Curtain walls are flexible and powerful. Part of that flexibility and power comes from the way you can set up a curtain wall Type with grid setting-out, mullion and panel types, but then override those defaults individually: You can unpin just one panel to change it into a door, for example.

Contrast curtain walls’ flexibility with that of railings. With railings, you can set the spacing of the balusters in the Type, but there’s no way to override an individual baluster in a particular railing instance.

Default + Overrides. It’s a powerful, flexible pattern.

Monday, 9 May 2011

Group = Family

If you could make a parametric component from any collection of Revit elements, there’d be no need to distinguish between groups and families.

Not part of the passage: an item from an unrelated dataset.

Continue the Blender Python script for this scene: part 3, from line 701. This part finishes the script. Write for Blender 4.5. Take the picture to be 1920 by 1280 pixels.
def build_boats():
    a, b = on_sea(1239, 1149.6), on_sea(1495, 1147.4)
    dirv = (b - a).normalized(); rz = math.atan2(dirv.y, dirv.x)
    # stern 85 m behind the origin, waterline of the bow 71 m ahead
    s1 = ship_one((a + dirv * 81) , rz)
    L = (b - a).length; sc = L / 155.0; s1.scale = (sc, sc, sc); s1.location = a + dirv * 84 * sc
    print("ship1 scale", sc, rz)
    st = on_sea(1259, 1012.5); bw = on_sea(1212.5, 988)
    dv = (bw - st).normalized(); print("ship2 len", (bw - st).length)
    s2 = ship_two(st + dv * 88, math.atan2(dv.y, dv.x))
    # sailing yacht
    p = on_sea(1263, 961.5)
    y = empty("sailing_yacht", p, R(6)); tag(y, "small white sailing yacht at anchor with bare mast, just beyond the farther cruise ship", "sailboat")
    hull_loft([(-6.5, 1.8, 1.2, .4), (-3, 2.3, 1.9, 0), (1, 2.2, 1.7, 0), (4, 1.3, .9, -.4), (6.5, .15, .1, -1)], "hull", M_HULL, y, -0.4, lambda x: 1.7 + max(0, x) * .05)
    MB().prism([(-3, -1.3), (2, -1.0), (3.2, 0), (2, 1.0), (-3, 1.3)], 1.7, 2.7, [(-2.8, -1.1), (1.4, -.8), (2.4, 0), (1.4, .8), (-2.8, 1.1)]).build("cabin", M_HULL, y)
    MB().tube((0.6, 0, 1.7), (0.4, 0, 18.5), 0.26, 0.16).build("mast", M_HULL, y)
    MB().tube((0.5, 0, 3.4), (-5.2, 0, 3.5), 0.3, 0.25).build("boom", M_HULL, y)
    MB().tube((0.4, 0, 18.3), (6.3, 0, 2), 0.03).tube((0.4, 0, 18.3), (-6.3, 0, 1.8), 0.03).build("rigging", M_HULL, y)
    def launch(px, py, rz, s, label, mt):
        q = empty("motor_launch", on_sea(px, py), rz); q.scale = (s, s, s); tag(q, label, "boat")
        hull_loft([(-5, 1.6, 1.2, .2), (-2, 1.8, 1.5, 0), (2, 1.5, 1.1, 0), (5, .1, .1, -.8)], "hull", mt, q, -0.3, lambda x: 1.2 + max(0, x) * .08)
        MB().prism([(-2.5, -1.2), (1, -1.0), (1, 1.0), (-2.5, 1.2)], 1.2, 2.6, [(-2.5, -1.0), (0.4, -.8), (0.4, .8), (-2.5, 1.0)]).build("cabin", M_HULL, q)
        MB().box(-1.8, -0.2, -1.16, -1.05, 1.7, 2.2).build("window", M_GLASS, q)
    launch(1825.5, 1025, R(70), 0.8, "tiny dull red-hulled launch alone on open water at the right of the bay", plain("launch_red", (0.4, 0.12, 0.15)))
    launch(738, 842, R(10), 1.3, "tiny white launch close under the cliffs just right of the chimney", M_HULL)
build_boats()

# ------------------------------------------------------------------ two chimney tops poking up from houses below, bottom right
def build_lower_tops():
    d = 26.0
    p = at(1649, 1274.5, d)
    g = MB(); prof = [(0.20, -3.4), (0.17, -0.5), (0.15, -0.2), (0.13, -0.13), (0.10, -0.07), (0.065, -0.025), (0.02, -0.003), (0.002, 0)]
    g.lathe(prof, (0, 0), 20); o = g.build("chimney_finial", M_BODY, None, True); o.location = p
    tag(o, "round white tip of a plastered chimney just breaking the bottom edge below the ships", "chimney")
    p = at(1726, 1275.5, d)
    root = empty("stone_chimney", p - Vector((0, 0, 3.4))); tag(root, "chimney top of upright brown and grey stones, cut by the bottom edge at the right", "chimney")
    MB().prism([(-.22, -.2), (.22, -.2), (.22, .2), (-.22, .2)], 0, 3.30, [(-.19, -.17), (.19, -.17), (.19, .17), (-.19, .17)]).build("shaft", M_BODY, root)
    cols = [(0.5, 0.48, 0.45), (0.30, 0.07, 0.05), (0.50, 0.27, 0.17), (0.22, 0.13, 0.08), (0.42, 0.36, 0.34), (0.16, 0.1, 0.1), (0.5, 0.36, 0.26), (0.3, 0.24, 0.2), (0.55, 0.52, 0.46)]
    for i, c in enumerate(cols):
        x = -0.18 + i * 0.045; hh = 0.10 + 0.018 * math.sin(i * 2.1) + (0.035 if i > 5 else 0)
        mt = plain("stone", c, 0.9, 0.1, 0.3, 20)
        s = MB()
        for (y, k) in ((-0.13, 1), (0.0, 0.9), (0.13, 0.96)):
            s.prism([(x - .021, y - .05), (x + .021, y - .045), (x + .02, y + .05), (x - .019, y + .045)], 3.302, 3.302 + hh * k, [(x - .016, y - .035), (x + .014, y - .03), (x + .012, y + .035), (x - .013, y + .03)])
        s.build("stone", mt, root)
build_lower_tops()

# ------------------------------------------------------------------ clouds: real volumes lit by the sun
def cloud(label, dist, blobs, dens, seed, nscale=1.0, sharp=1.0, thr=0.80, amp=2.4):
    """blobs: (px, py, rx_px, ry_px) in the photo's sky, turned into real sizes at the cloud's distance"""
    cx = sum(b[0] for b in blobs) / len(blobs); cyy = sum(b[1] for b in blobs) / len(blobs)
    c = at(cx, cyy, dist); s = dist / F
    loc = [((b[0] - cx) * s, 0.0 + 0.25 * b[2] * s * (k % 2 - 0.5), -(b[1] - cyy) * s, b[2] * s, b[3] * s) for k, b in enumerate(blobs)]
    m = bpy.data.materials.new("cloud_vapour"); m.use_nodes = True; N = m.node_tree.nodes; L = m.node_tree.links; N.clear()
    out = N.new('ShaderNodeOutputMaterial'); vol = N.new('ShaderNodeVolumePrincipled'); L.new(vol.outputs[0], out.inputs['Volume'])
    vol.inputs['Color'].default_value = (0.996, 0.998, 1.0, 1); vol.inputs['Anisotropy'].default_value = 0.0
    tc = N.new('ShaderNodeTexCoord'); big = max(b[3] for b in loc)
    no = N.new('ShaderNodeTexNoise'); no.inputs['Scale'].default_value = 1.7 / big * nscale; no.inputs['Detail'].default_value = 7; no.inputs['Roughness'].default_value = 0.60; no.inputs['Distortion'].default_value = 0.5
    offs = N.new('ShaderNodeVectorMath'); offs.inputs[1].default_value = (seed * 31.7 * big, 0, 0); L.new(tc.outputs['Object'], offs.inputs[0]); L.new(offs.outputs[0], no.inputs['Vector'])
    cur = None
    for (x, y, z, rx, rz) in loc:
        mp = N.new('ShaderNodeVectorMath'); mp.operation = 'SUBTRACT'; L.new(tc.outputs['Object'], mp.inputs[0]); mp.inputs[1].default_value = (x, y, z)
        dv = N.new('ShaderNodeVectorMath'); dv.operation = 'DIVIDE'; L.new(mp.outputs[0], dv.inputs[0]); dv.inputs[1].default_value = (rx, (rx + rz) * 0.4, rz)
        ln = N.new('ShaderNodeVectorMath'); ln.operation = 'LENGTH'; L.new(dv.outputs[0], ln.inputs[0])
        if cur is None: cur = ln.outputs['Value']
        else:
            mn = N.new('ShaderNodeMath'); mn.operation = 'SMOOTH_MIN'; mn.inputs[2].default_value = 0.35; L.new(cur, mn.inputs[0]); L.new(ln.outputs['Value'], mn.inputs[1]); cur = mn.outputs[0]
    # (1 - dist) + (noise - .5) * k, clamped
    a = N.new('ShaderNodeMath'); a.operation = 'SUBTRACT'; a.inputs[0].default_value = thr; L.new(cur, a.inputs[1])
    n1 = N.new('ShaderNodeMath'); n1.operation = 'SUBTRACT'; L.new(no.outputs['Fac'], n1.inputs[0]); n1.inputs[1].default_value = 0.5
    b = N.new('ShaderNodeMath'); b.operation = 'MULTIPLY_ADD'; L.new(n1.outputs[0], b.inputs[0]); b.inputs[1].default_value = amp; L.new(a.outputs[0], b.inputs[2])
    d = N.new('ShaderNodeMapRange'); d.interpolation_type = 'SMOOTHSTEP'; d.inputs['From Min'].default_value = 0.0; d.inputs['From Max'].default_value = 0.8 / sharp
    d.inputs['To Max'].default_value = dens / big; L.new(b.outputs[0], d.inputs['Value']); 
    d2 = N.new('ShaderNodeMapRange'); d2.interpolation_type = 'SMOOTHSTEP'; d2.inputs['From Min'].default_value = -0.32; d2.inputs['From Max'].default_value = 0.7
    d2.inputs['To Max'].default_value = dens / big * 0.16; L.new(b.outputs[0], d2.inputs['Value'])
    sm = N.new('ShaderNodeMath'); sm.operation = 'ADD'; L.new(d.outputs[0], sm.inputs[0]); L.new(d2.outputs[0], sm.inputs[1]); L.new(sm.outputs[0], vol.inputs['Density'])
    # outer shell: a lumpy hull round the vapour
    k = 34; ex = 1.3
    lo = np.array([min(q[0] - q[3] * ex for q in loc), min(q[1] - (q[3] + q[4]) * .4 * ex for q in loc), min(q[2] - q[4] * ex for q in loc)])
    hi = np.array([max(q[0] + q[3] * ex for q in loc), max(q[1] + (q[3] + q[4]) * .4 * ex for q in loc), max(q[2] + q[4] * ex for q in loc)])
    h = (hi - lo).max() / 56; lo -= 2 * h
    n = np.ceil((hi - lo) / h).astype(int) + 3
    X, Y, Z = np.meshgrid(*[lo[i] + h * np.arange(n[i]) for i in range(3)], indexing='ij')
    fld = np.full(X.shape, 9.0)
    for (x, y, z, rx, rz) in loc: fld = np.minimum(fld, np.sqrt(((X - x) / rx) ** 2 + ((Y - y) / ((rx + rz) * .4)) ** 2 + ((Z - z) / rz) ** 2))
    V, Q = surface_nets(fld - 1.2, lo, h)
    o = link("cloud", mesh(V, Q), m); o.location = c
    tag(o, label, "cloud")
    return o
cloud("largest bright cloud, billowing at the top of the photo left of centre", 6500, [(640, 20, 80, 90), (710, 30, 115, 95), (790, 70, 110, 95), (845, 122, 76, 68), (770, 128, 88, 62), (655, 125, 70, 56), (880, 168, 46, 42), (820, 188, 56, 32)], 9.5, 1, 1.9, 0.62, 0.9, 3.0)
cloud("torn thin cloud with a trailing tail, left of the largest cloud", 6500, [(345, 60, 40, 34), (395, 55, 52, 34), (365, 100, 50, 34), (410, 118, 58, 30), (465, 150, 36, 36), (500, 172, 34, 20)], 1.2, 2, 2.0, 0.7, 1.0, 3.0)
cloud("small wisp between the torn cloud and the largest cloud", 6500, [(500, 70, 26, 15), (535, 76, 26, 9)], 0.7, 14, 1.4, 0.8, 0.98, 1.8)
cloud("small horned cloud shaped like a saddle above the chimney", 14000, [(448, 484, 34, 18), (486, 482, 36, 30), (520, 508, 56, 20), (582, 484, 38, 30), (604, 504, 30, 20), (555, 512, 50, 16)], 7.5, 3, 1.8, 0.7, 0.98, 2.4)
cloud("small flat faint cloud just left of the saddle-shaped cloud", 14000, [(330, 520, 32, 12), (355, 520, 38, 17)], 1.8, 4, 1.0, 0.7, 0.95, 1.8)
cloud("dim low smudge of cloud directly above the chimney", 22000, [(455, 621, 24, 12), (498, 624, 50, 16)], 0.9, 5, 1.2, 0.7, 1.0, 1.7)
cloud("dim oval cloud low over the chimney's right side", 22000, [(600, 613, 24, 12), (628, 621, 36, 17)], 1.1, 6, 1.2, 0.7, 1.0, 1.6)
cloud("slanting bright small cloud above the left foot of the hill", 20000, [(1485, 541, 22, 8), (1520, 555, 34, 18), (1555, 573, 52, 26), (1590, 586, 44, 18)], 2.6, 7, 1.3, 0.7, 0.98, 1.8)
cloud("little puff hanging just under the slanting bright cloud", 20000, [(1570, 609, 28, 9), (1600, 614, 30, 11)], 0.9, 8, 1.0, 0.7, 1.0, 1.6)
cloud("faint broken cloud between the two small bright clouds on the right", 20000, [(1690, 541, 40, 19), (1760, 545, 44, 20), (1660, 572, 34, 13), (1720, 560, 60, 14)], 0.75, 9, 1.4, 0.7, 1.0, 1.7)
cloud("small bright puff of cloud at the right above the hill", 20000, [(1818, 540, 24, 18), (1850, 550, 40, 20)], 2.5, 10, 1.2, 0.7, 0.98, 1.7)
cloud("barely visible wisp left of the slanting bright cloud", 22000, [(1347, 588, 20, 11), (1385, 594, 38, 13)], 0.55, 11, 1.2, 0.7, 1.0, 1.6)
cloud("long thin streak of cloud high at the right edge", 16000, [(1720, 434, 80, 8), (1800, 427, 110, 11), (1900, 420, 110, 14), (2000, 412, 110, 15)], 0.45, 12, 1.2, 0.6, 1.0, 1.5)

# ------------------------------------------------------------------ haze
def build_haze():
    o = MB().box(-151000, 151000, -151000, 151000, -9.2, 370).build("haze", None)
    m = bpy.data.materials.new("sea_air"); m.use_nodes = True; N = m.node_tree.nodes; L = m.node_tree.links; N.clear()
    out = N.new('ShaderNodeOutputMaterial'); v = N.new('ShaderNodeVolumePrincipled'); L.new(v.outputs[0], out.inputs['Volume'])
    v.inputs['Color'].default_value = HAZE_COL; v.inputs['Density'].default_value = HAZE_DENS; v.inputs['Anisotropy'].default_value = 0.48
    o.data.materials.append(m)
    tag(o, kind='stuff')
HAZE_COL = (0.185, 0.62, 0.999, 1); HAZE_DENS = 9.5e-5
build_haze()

Groups would have parameters. Exclude Elements From Group would be replaced by visibility parameters on the group elements. Edit Group would be replaced by an uprated Edit Family In-Place .

Families could be created simply by selecting the elements and hitting the ‘Create Family’ button.

You’d need to be able to add relationships and constraints after creating the solid geometry, which is the reverse of the usual family-creation process. That might need some better tools, but I’ll leave them for another post.

Sunday, 8 May 2011

Project components and Flexible Buildings

If project files had controllable parameters just like families, you could make a parametric component out of any collection of Revit elements.

And you could flex a whole building model as easily as you can flex a conceptual mass in Revit 2012.

Tuesday, 3 May 2011

Project = Family

A simple question: Why do we distinguish between projects and families? What if 'projects' could be flexed with parameters? What if 'families' could contain walls, floors and roofs?